** start Source data **

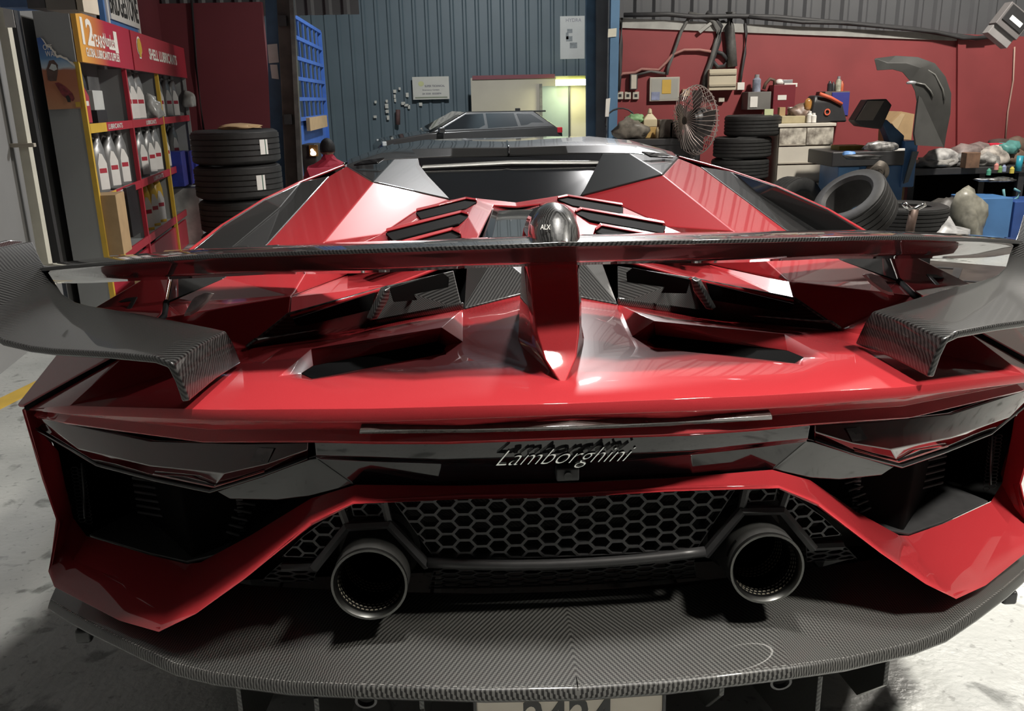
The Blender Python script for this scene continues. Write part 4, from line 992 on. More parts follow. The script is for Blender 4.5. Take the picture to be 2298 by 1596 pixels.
for p_, c_ in ((.35, (.40, .15, .075)), (.58, (.36, .13, .07)), (.62, (.45, .55, .62)), (.74, (.12, .26, .48))):
    e = cr_.elements.new(p_); e.color = (*c_, 1)
nt.links.new(rp.outputs[0], b.inputs['Base Color']); b.inputs['Roughness'].default_value = .35
tear = [(0, 0), (1, 0.01), (1, .62), (.94, .66), (.86, .67), (.80, .72), (.70, .73), (.62, .76), (.52, .75), (.45, .82), (.36, .88), (.28, .89), (.20, .97), (.12, 1.0), (0, .99)]
pposter('poster_sheet', tear, m, lay=0)
pposter('torn_edge', [(.12, 1.0), (.20, .97), (.28, .89), (.36, .88), (.45, .82), (.52, .75), (.62, .76), (.70, .73), (.80, .72), (.86, .67), (.94, .66), (1, .62), (1, .59), (.90, .63), (.80, .68), (.6, .725), (.5, .715), (.42, .80), (.34, .855), (.26, .87), (.18, .95)], PW, lay=1)
for body, x, z, w_ in (('OFF', .28, .865, .26), ('WAR', .36, .775, .34)):
    text_fit('poster_lettering', body, PWD*w_, PHT*.075, PW, poster, (PWD*(.5-x), .0085, PHT*z), (PI/2, 0, PI), bold=.008, depth=.0003)
pposter('printed_canister', [(.13, .42), (.14, .56), (.26, .68), (.40, .69), (.50, .62), (.45, .50), (.38, .40), (.20, .40)], mat('print_brown', (.12, .07, .06), .4, noise=.3, nscale=25), lay=1)
pposter('printed_handle', [(.22, .57), (.32, .64), (.44, .62), (.46, .56), (.36, .54)], mat('print_pale', (.55, .60, .60), .4, noise=.15, nscale=25), lay=2)
pposter('printed_rally_car', [(.32, .37), (.44, .38), (.62, .32), (.80, .22), (.84, .15), (.78, .11), (.62, .14), (.48, .20)], mat('print_dark_red', (.25, .04, .05), .4, noise=.5, nscale=35), lay=2)
pposter('printed_wheel', [(.58, .18), (.66, .20), (.72, .15), (.70, .10), (.62, .10)], BLACKP, lay=3)
pposter('printed_emblem', [(.84, .03), (.99, .03), (.99, .10), (.84, .10)], YEL, lay=2)

# bottles: one of each kind, then copies
def bottle(name, label, body, cap, print_, h=.29):
    t = thing(name, label, 'bottle', (0, 0, 0), 0)
    bm = bmesh.new(); w_, d_ = h*.34, h*.2
    secs = [(0, 1, 1, 0), (.04, 1.02, 1.02, 0), (.55, 1.0, 1.0, 0), (.72, .86, .9, .06), (.84, .5, .6, .18), (.90, .30, .42, .24), (.94, .28, .40, .24)]
    rws = [[bm.verts.new((w_/2*a_*cx+o_*w_, d_/2*b_*cy, h*z_)) for cx, cy in ((-1, -.6), (-.8, -1), (.8, -1), (1, -.6), (1, .6), (.8, 1), (-.8, 1), (-1, .6))] for z_, a_, b_, o_ in secs]
    for i in range(len(rws)-1):
        for k in range(8): bm.faces.new((rws[i][k], rws[i][(k+1) % 8], rws[i+1][(k+1) % 8], rws[i+1][k]))
    bm.faces.new(list(reversed(rws[0]))); bm.faces.new(rws[-1]); bmesh.ops.recalc_face_normals(bm, faces=bm.faces[:])
    from_bm('bottle_body', bm, body, t, True)
    lathe('cap', [(0, h*1.02), (h*.055, h*1.02), (h*.06, h*.94), (0, h*.94)], cap, t, 12, Matrix.Translation((w_*.24, 0, 0)))
    tube('bottle_handle', [(-w_*.30, 0, h*.70), (-w_*.36, 0, h*.86), (-w_*.12, 0, h*.95), (w_*.12, 0, h*.92)], h*.028, body, t, 6)
    bm = bmesh.new(); bm.faces.new([bm.verts.new((x*w_, -d_*.515, z*h)) for x, z in ((-.12, .06), (.42, .06), (.42, .5), (.2, .66), (.02, .68), (-.12, .5))]); from_bm('front_label', bm, print_, t)
    bm = bmesh.new(); bm.faces.new([bm.verts.new((x*w_, -d_*.52, z*h)) for x, z in ((-.08, .34), (.36, .34), (.36, .42), (-.08, .42))]); from_bm('label_band', bm, REDP if print_ is WHITE else WHITE, t)
    return t
used = {}
def put_bottle(proto, s_, depth, z_, label, group=None, sc_=1.0, yaw=-.62):
    o = proto if not used.get(proto.name) else copy_tree(proto)
    used[proto.name] = 1
    o.location = SN0+dirv*s_+perp*depth+Vector((0, 0, z_)); o.rotation_euler = (0, 0, RZ+yaw); o.scale = (sc_,)*3
    o['label'] = label; o['category'] = 'bottle'
    if group: o['group'] = group
    return o
BG = mat('silver_bottle', (.24, .24, .235), .35, metal=.3, noise=.1, nscale=15); BY = mat('yellow_bottle', (.70, .42, .03), .35, noise=.08, nscale=15); BB = mat('black_bottle', (.03, .03, .035), .35, noise=.1, nscale=15)
CAPG = mat('grey_cap', (.2, .2, .2), .4, noise=.1)
pg = bottle('oil_bottle', '-', BG, CAPG, WHITE, .36); py = bottle('oil_can', '-', BY, BY, WHITE, .40); pb = bottle('grease_bottle', '-', BB, CAPG, REDP, .40)
zz2 = zs2+.0125; zz1 = zs1+.0125
bays = [(sT[i], sT[i+1]) for i in range(3)]
def along(b_, t): return bays[b_][0]+(bays[b_][1]-bays[b_][0])*t
names2 = ['leftmost', 'second', 'third', 'fourth']
for k, t in enumerate((.10, .34, .60, .86)):
    put_bottle(pg, along(0, t), .09, zz2, 'silver oil bottle with white label, %s on the middle shelf of the left bay' % names2[k], 'silver bottles on the middle shelf', 1.12)
for k, t in enumerate((.14, .42, .68, .9)):
    put_bottle(pg, along(1, t), .09, zz2, 'silver oil bottle, %s on the middle shelf of the centre bay' % names2[k], 'silver bottles on the middle shelf', 1.12)
for k, t in enumerate((.2, .55)):
    put_bottle(pg, along(2, t), .09, zz2, 'silver oil bottle, %s on the middle shelf of the right bay' % ('nearer' if k == 0 else 'farther'), 'silver bottles on the middle shelf', 1.12)
for k, t in enumerate((.08, .25, .45)):
    put_bottle(pg, along(1, t+.1), .09, zz1, 'silver oil bottle, %s on the top shelf of the centre bay' % names2[k], 'bottles on the top shelf', 1.15)
for k, t in enumerate((.22, .5, .75)):
    put_bottle(pg, along(2, t), .09, zz1, 'silver oil bottle, %s on the top shelf of the right bay' % names2[k], 'bottles on the top shelf', 1.1)
put_bottle(pb, along(0, .10), .06, zz1, 'dark bottle with red label at the left end of the top shelf', None, .95)
for k, t in enumerate((.14, .36, .58, .80)):
    put_bottle(py, along(1, t), .10, zs3+.0125, 'yellow oil can, %s on the bottom shelf' % names2[k], 'yellow cans on the bottom shelf', 1.05)
def lump(name, loc, size, m, seed=0, parent=None, sub=3, amp=.35, **kw):
    """a crumpled bag or rag: a knobbly closed surface"""
    rnd = random.Random(seed); bm = bmesh.new(); bmesh.ops.create_icosphere(bm, subdivisions=sub, radius=.5)
    ph = [Vector((rnd.uniform(-1, 1), rnd.uniform(-1, 1), rnd.uniform(-1, 1))).normalized() for _ in range(14)]; fq = [rnd.uniform(3, 11) for _ in range(14)]
    for v in bm.verts:
        d_ = sum(math.sin(fq[i]*v.co.dot(ph[i])*2+i) for i in range(14))/14
        v.co *= 1+amp*d_*2
        if v.co.z < -.32: v.co.z = -.32
    for v in bm.verts: v.co.z += .32
    bmesh.ops.scale(bm, vec=Vector(size), verts=bm.verts[:])
    o = from_bm(name, bm, m, parent, True); o.location = loc; return props(o, **kw)
PLA = mat('clear_plastic_bag', (.42, .42, .40), .25, noise=.35, nscale=12); RAG = mat('grey_rag', (.14, .14, .14), .8, noise=.5, nscale=14)
def sp_(s_, dd, z_): return SN0+dirv*s_+perp*dd+Vector((0, 0, z_))
lump('plastic_bag', sp_(along(1, .82), .06, zz1), (.22, .16, .26), PLA, 3, label='crumpled clear bag on the top shelf beside the bottles', cat='bag')
lump('plastic_bag', sp_(along(2, .98), -.03, zz1+.1), (.14, .12, .2), PLA, 4, label='small clear bag hanging off the right end of the top shelf', cat='bag')
def shelf_box(name, s_, dd, z_, sz, m, label, cat='box', yaw=0.0):
    o = box(name, sp_(s_, dd, z_+sz[2]/2), sz, m, None, .003, label=label, cat=cat); o.rotation_euler = (0, 0, RZ+yaw); return o
shelf_box('parts_box', along(0, .62), .17, zz1, (.30, .12, .33), mat('dark_grey_pack', (.10, .10, .10), .5, noise=.4, nscale=8), 'dark grey printed pack on the top shelf of the left bay')
shelf_box('white_case', along(0, .38), .06, zz1+.1, (.26, .08, .13), mat('grey_white_case', (.55, .56, .53), .35, noise=.1, nscale=8), 'pale case on the dark box on the top shelf')
shelf_box('dark_case', along(0, .38), .06, zz1, (.26, .10, .10), DGREY, 'low black box under the pale case on the top shelf')
cbx = shelf_box('cardboard_box', .12, .02, .40, (.24, .26, .40), CARD, 'brown cardboard box standing on the low left shelf')
shelf_box('oil_filter_box', along(0, .62), .07, .43, (.30, .22, .36), mat('black_pack', (.02, .02, .022), .4, noise=.3, nscale=10), 'black and red printed carton beside the cardboard box')
for k in range(3):
    shelf_box('blue_carton', along(2, .30+.28*k), .03, .60-.02*k, (.25, .2, .33), mat('blue_pack', (.03, .05, .32), .4, noise=.3, nscale=12), 'blue printed carton at the right end of the low shelf, %s of three' % ('nearest', 'middle', 'farthest')[k])
shelf_box('white_pail', along(2, .5), -.02, 0, (.34, .26, .56), mat('white_pail', (.5, .5, .47), .5, noise=.3, nscale=9), 'white stained pail below the blue cartons', 'pail')
shelf_box('floor_carton', .55, -.30, 0, (1.1, .30, .25), CARD, 'flat brown carton on the floor before the shelf')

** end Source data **

*What needs to be done*.
Make an exact copy of the lines from the top of the material through the line with "(.84, .10)], YEL, lay=2)", pictures excluded.

*Solution below*.
The Blender Python script for this scene continues. Write part 4, from line 992 on. More parts follow. The script is for Blender 4.5. Take the picture to be 2298 by 1596 pixels.
for p_, c_ in ((.35, (.40, .15, .075)), (.58, (.36, .13, .07)), (.62, (.45, .55, .62)), (.74, (.12, .26, .48))):
    e = cr_.elements.new(p_); e.color = (*c_, 1)
nt.links.new(rp.outputs[0], b.inputs['Base Color']); b.inputs['Roughness'].default_value = .35
tear = [(0, 0), (1, 0.01), (1, .62), (.94, .66), (.86, .67), (.80, .72), (.70, .73), (.62, .76), (.52, .75), (.45, .82), (.36, .88), (.28, .89), (.20, .97), (.12, 1.0), (0, .99)]
pposter('poster_sheet', tear, m, lay=0)
pposter('torn_edge', [(.12, 1.0), (.20, .97), (.28, .89), (.36, .88), (.45, .82), (.52, .75), (.62, .76), (.70, .73), (.80, .72), (.86, .67), (.94, .66), (1, .62), (1, .59), (.90, .63), (.80, .68), (.6, .725), (.5, .715), (.42, .80), (.34, .855), (.26, .87), (.18, .95)], PW, lay=1)
for body, x, z, w_ in (('OFF', .28, .865, .26), ('WAR', .36, .775, .34)):
    text_fit('poster_lettering', body, PWD*w_, PHT*.075, PW, poster, (PWD*(.5-x), .0085, PHT*z), (PI/2, 0, PI), bold=.008, depth=.0003)
pposter('printed_canister', [(.13, .42), (.14, .56), (.26, .68), (.40, .69), (.50, .62), (.45, .50), (.38, .40), (.20, .40)], mat('print_brown', (.12, .07, .06), .4, noise=.3, nscale=25), lay=1)
pposter('printed_handle', [(.22, .57), (.32, .64), (.44, .62), (.46, .56), (.36, .54)], mat('print_pale', (.55, .60, .60), .4, noise=.15, nscale=25), lay=2)
pposter('printed_rally_car', [(.32, .37), (.44, .38), (.62, .32), (.80, .22), (.84, .15), (.78, .11), (.62, .14), (.48, .20)], mat('print_dark_red', (.25, .04, .05), .4, noise=.5, nscale=35), lay=2)
pposter('printed_wheel', [(.58, .18), (.66, .20), (.72, .15), (.70, .10), (.62, .10)], BLACKP, lay=3)
pposter('printed_emblem', [(.84, .03), (.99, .03), (.99, .10), (.84, .10)], YEL, lay=2)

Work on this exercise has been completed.